Bir başka mağdur aile avukatı ise şunları söyledi:

"Çetenin bir kısmı karşımızda duruyor, ancak bu yapının muhtemelen özel sağlık kuruluşlarında örgütlendiğini ve aralarında kamu görevlilerinin de bulunduğunu biliyoruz. Yüzbinlerce ailenin bu suçun mağduru olabileceği gerçeğiyle hareket ediyoruz. Onların sesi olmak için de buradayız."

HÜDAPAR'lı bir avukat ise mağdur ailelerin gariban olduğuna dikkat çekerek, "Çıkar grupları siyasette, hukukta güçlü olduğu için gariban ve fukara ailelerin hakkı yerde kalıyor. Onların hakkını savunmak için buradayız." dedi.

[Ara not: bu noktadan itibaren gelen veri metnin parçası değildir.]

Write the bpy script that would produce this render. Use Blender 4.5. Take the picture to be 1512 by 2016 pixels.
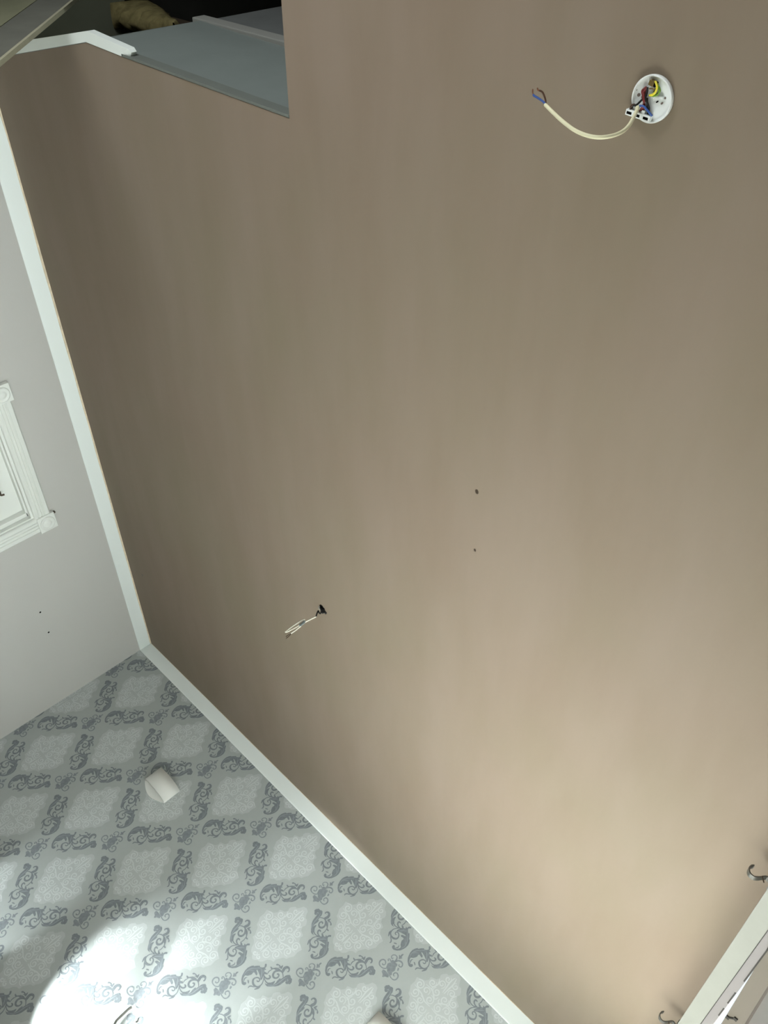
import bpy, bmesh, math, random
from mathutils import Vector, Matrix, noise
from mathutils.geometry import tessellate_polygon

# ------------------------------------------------------------------ camera, light, exposure
SC = bpy.context.scene
COL = SC.collection
for o in list(bpy.data.objects):
    bpy.data.objects.remove(o)
SC.view_settings.view_transform = 'Standard'
SC.view_settings.look = 'None'
SC.view_settings.gamma = 1.0
SC.view_settings.use_curve_mapping = False
SC.view_settings.exposure = 0.0

SKY_W, REAR_W, SUN_W, SUN_DIR = 545, 66, 126, (-0.54, 0.48, -1.0)
GROUND_FILL_X, GROUND_FILL_W = 1.4, 195.0

cam_d = bpy.data.cameras.new('camera')
cam = bpy.data.objects.new('camera', cam_d)
COL.objects.link(cam)
cam_d.sensor_fit = 'VERTICAL'
cam_d.sensor_height = 36.0
cam_d.lens = 1649.3 * 36.0 / 2016.0
cam_d.clip_start = 0.005
cam.matrix_world = Matrix(((0.70424, -0.46889, 0.53308, 0.0),
                           (-0.00035, -0.75109, -0.66020, 0.0),
                           (0.70996, 0.46475, -0.52911, 1.05),
                           (0, 0, 0, 1)))
SC.camera = cam
SC.cycles.caustics_reflective = False
SC.cycles.caustics_refractive = False

world = bpy.data.worlds.new('sky')
SC.world = world
world.use_nodes = True
bg = world.node_tree.nodes['Background']
bg.inputs['Color'].default_value = (0.86, 0.95, 1.0, 1)
bg.inputs['Strength'].default_value = 1.15


def area_light(name, loc, target, sx, sy, energy, color):
    d = bpy.data.lights.new(name, 'AREA')
    d.shape = 'RECTANGLE'
    d.size, d.size_y = sx, sy
    d.energy = energy
    d.color = color
    o = bpy.data.objects.new(name, d)
    COL.objects.link(o)
    o.location = loc
    o.rotation_euler = (Vector(target) - Vector(loc)).to_track_quat('-Z', 'Y').to_euler()
    return o


# skylight falling in through the window from the bright garden side
area_light('window_skylight', (4.6, 3.30, 2.25), (-3.5, 1.60, 1.80), 5.0, 2.0, SKY_W, (0.93, 0.98, 1.0))
# added upward area light, standing in for bounce off ground outside the window
area_light('ground_bounce_fill', (GROUND_FILL_X, 3.70, 0.15), (GROUND_FILL_X, 3.70, 3.0), 2.4, 2.6, GROUND_FILL_W, (1.0, 0.97, 0.90))
# added fill light behind the camera
area_light('rear_fill', (-1.9, -1.55, 1.35), (-1.9, 3.0, 1.25), 1.6, 1.1, REAR_W, (0.93, 0.98, 1.0))
# steep sunlight through the window onto the added sheet and floor, the main source of light on the ceiling
sun_d = bpy.data.lights.new('sun', 'SUN')
sun_d.energy = SUN_W
sun_d.angle = math.radians(1.0)
sun_d.color = (1.0, 1.0, 1.0)
sun_o = bpy.data.objects.new('sun', sun_d)
COL.objects.link(sun_o)
sun_o.rotation_euler = Vector(SUN_DIR).to_track_quat('-Z', 'Y').to_euler()


def spot_light(name, loc, target, energy, angle, blend, size=0.02):
    d = bpy.data.lights.new(name, 'SPOT')
    d.energy = energy
    d.spot_size = math.radians(angle)
    d.spot_blend = blend
    d.shadow_soft_size = size
    d.color = (0.9, 0.98, 1.0)
    o = bpy.data.objects.new(name, d)
    COL.objects.link(o)
    o.location = loc
    o.rotation_euler = (Vector(target) - Vector(loc)).to_track_quat('-Z', 'Y').to_euler()
    return o


# ------------------------------------------------------------------ helpers
def tag(o, label=None, cat=None, group=None, kind=None):
    if label: o['label'] = label
    if cat: o['category'] = cat
    if group: o['group'] = group
    if kind: o['kind'] = kind
    return o


def empty(name, loc, label, cat, group=None):
    o = bpy.data.objects.new(name, None)
    COL.objects.link(o)
    o.location = loc
    o.empty_display_size = 0.05
    return tag(o, label, cat, group)


def obj(name, bm, mats, parent=None, smooth=False, world_coords=True):
    me = bpy.data.meshes.new(name)
    if parent is not None and world_coords:
        off = Vector((0, 0, 0))
        p = parent
        while p is not None:
            off += p.location
            p = p.parent
        bmesh.ops.translate(bm, vec=-off, verts=bm.verts)
    if smooth:
        for f in bm.faces: f.smooth = True
    bm.to_mesh(me)
    bm.free()
    for m in (mats if isinstance(mats, (list, tuple)) else [mats]):
        me.materials.append(m)
    o = bpy.data.objects.new(name, me)
    COL.objects.link(o)
    if parent is not None:
        o.parent = parent
    return o


def struct(name, bm, mats, label=None):
    o = obj(name, bm, mats)
    return tag(o, label, None, None, 'structure')


def box(bm, x0, x1, y0, y1, z0, z1, mi=0, bevel=0.0):
    t = bmesh.new() if bevel else bm
    vs = [t.verts.new((x, y, z)) for x in (x0, x1) for y in (y0, y1) for z in (z0, z1)]
    fs = []
    for q in ((0, 1, 3, 2), (4, 6, 7, 5), (0, 4, 5, 1), (2, 3, 7, 6), (0, 2, 6, 4), (1, 5, 7, 3)):
        f = t.faces.new([vs[i] for i in q]); f.material_index = mi; fs.append(f)
    if bevel:
        bmesh.ops.bevel(t, geom=list(t.edges), offset=bevel, segments=2, affect='EDGES', profile=0.6)
        for f in t.faces: f.material_index = mi
        merge(bm, t)
    return bm


def merge(bm, t):
    vm = {}
    for v in t.verts: vm[v.index if False else v] = bm.verts.new(v.co)
    for f in t.faces:
        try:
            g = bm.faces.new([vm[v] for v in f.verts]); g.material_index = f.material_index; g.smooth = f.smooth
        except ValueError:
            pass
    t.free()


def quad(bm, pts, mi=0):
    f = bm.faces.new([bm.verts.new(p) for p in pts]); f.material_index = mi
    return f


def spline(pts, n=6):
    """Catmull-Rom through pts"""
    pts = [Vector(p) for p in pts]
    if len(pts) < 3: return pts
    out = []
    for i in range(len(pts) - 1):
        p0 = pts[max(i - 1, 0)]; p1 = pts[i]; p2 = pts[i + 1]; p3 = pts[min(i + 2, len(pts) - 1)]
        for k in range(n):
            t = k / n
            out.append(0.5 * ((2 * p1) + (p2 - p0) * t + (2 * p0 - 5 * p1 + 4 * p2 - p3) * t * t + (3 * p1 - p0 - 3 * p2 + p3) * t ** 3))
    out.append(pts[-1])
    return out


def tube(bm, pts, r, seg=10, n=6, mi=0, taper=None):
    path = spline(pts, n)
    rings = []
    prev = None
    for i, p in enumerate(path):
        t = (path[min(i + 1, len(path) - 1)] - path[max(i - 1, 0)])
        if t.length < 1e-9: t = Vector((0, 0, 1))
        t.normalize()
        if prev is None:
            a = Vector((0, 0, 1)) if abs(t.z) < 0.9 else Vector((1, 0, 0))
            u = t.cross(a).normalized()
        else:
            u = (prev - t * prev.dot(t)).normalized()
        prev = u
        w = t.cross(u)
        rr = r if taper is None else r * (taper[0] + (taper[1] - taper[0]) * i / max(len(path) - 1, 1))
        rings.append([bm.verts.new(p + (u * math.cos(2 * math.pi * k / seg) + w * math.sin(2 * math.pi * k / seg)) * rr) for k in range(seg)])
    for a, b in zip(rings, rings[1:]):
        for k in range(seg):
            f = bm.faces.new((a[k], a[(k + 1) % seg], b[(k + 1) % seg], b[k])); f.material_index = mi; f.smooth = True
    for rg in (rings[0], rings[-1]):
        f = bm.faces.new(rg); f.material_index = mi
    return bm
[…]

'FIRAT SARI, AİLEYİ KORKUTMUŞTUR'

Mağdur ailelerden Aslıhan Dağlı’nın avukatı ise davada şu ifadeleri kullandı:

“Cimer’e ilk şikayeti yapan ailelerden biridir müvekkilim. Fırat Sarı, aileyi korkutmuştur. Müvekkilimin bebeği doğduğunda hiçbir sağlık problemi yoktu. 35 gün Fırat Sarı’nın ısrarlıyla yoğun bakımda tutuldu. Bebek, yüzde 99 engelli kalmıştır.”

Şimdiye kadar konuşan avukat ve sivil toplum örgütleri davada müdahil olmak istediklerini belirtirken savcı ve Çete lideri Fırat Sarı’nın avukatı da avukatların müdahil olma talebinin reddedilmesini istedi.

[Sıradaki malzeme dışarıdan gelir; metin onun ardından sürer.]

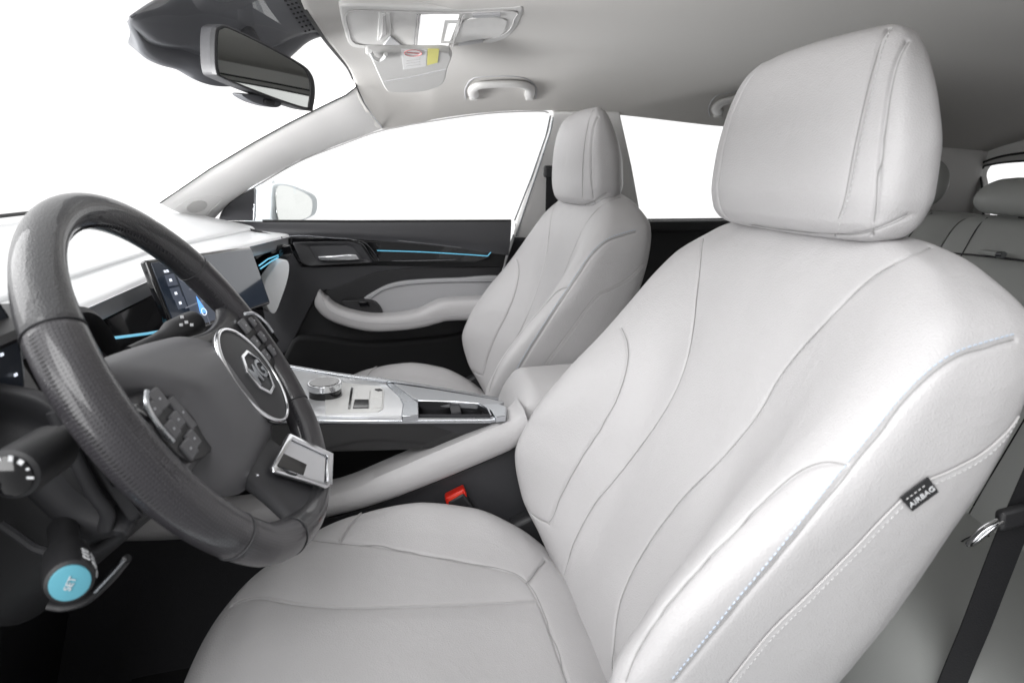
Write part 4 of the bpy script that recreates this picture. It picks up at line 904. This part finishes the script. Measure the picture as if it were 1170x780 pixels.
# sloping cheek to cup holder area
mb = MB(); mb.prism([on(x, y, .001) for x, y in [(441, 437), (449, 438), (472, 455), (478, 460), (478, 474), (459, 474.5), (461, 462), (457, 453)]], (0, 0, -.010)); mb.build('cheek', 'satin', cn, bevel=.0015)
px_ = [(449, 437.5), (500, 445), (560, 455), (576, 459), (570, 462), (545, 461), (480, 457), (473, 455)]
mb = MB(); mb.prism([on(x, y, .0) for x, y in px_], (0, 0, -.010)); mb.build('far_rail', 'dash_band', cn, bevel=.0015)
mb = MB(); mb.prism([on(x, y, .0005) for x, y in [(545, 461), (570, 461), (579, 464), (578, 475), (566, 476), (561, 468)]], (0, 0, -.010)); mb.build('rear_lip', 'satin', cn, bevel=.002)
mb = MB(); mb.tube([on(x, y, .0012) for x, y in [(478, 457.5), (520, 458.5), (548, 461), (557, 466), (561, 474)]], .0014, 8); mb.build('holder_edge', 'satin', cn)
# cup holder well: walls, floor and divider
well = [(478, 458), (548, 461.5), (557, 466), (560, 473), (478, 473)]
wt_ = [on(x, y, -.001) for x, y in well]; wbm = [p+np.array([0, .004, -.034]) for p in wt_]
mb = MB(); mb.add(wt_+wbm, [(i, (i+1) % 5, 5+(i+1) % 5, 5+i) for i in range(5)]+[(5, 6, 7, 8, 9)]); mb.build('cup_holder_well', 'plastic2', cn)
for x in (498, 540):
    c = on(x, 464, -.012); mb = MB(); mb.tube([c+np.array([0, 0, -.020]), c+np.array([0, 0, .004])], [.027, .029], 36, cap=False); mb.build('cup_holder', 'plastic', cn)
c = on(520, 466, -.006); mb = MB(); mb.box(c, (.016, .05, .006)); mb.box(c+np.array([0, 0, -.02]), (.006, .05, .03)); mb.build('holder_divider', 'plastic2', cn, bevel=.002)
# diagonal padded rail
A_ = resample(cr([PY(x, y, NY-.018) for x, y in [(120, 596), (200, 592), (300, 580), (385, 563), (440, 541), (500, 515), (560, 490), (588, 478), (598, 466)]], 6), 60)
B_ = resample(cr([PY(x, y, NY-.018) for x, y in [(120, 618), (200, 616), (300, 606), (385, 588), (440, 572), (500, 549), (560, 524), (588, 511), (606, 494)]], 6), 60)
G = []
for i in range(60):
    a, b = A_[i], B_[i]; G.append([a+np.array([0, .06, -.004])]+[a+(b-a)*t+np.array([0, -.012*math.sin(math.pi*t)**.7, 0]) for t in np.linspace(0, 1, 12)]+[b+np.array([0, .06, .002])])
grid('padded_rail', G, 'leather', cn)
# dark flank under the rail
px_plate('lower_flank', [(-100, 622), (250, 608), (385, 590), (440, 573), (500, 550), (560, 525), (600, 505), (660, 520), (700, 1000), (-100, 1000)], lambda x, y: PY(x, y, NY+.012), (0, .03, 0), 'doorpad', cn, bevel=.002)
# armrest box
G = []
for t in np.linspace(0, 1, 40):
    x = .165+.26*t; rnd = math.sin(min(1, t/.16+.02)*math.pi/2)**.7; zc_ = .548+.062*rnd+.006*t; hw_ = .088*(.93+.07*rnd); h_ = .012+.045*rnd
    G.append([(x-.0*k, YC-.01+hw_*math.copysign(abs(math.cos(a))**.45, math.cos(a)), zc_-h_+h_*math.copysign(abs(math.sin(a))**.6, math.sin(a))) for a in np.linspace(0, 2*math.pi, 60, endpoint=False) for k in (0,)])
grid('armrest_lid', G, 'leather', cn, close_u=True, caps=True)
mb = MB(); mb.prism([(.165, NY, .515), (.175, NY, .548), (.42, NY, .56), (.42, NY, .515)], (0, .19, 0)); mb.build('armrest_box', 'leather', cn, bevel=.014, seg=5)
# ================================================================== ROOF FITTINGS
troof = bvh(ROOF)
def rf(x, y, off=0.0):   # photo point on the lining
    d = Vector(ray(x, y)).normalized(); h = troof.ray_cast(Vector(CAM), d); p, n = np.array(h[0]), np.array(h[1])
    return p+n*off*(1 if n@d < 0 else -1)
oc_ = thing('overhead_console', 'pale overhead console with reading lamps and switches, in the middle of the roof', 'overhead console', (.05, 1.0, 1.16))
OP = [(388, 14), (392, 8), (430, 8), (520, 11), (580, 9), (598, 8), (596, 22), (588, 36), (574, 46), (545, 53), (500, 56), (440, 56), (402, 54), (394, 40)]
def ofl(x, y, off): return PL(x, y, (0, 0, 1.1745-off+.008), (-.02, 0, 1))
px_plate('housing', cr(OP, 4, True), lambda x, y: ofl(x, y, .012), (0, 0, .03), 'light_plastic', oc_, bevel=.005, seg=4)
mb = MB(); q_ = [ofl(x, y, .0130) for x, y in cr([(398, 14), (440, 13), (520, 15), (586, 13), (588, 22), (578, 38), (545, 48), (500, 52), (440, 52), (406, 50), (399, 36)], 4, True)]; mb.tube(q_+[q_[0]], .0010, 6); mb.build('panel_groove', 'piping', oc_)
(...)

Hem sanık hem de mağdur avukatları, suçtan doğrudan zarar görmeyenlerin müdahil olma talebinin reddedilmesini istedi.

'TÜRKİYE’DE BÖYLE BİR YARGISIZ İNFAZ GÖRÜLMEDİ'

Yenidoğan Çetesi avukatı, “Türkiye’de böyle bir yargısız infaz görülmemiştir. Müvekkillerimiz hem psikolojik hem de fiziksel şiddet görüyor. Toplumun sinir uçlarıyla oynanıyor. Televizyonlarda bu insanlar yargılandı.”

SALONDA SESLER YÜKSELİYOR

Sanık ve mağdur avukatlarının birçoğu siyasi partilerin bu davaya müdahil olmasını istemiyor.

Salonda yaşanan gerginliklerden sonra Mahkeme Başkanı Gelecek Partisi Genel Başkan Yardımcısı Avukat Meryem Türktekin’i salondan çıkardı.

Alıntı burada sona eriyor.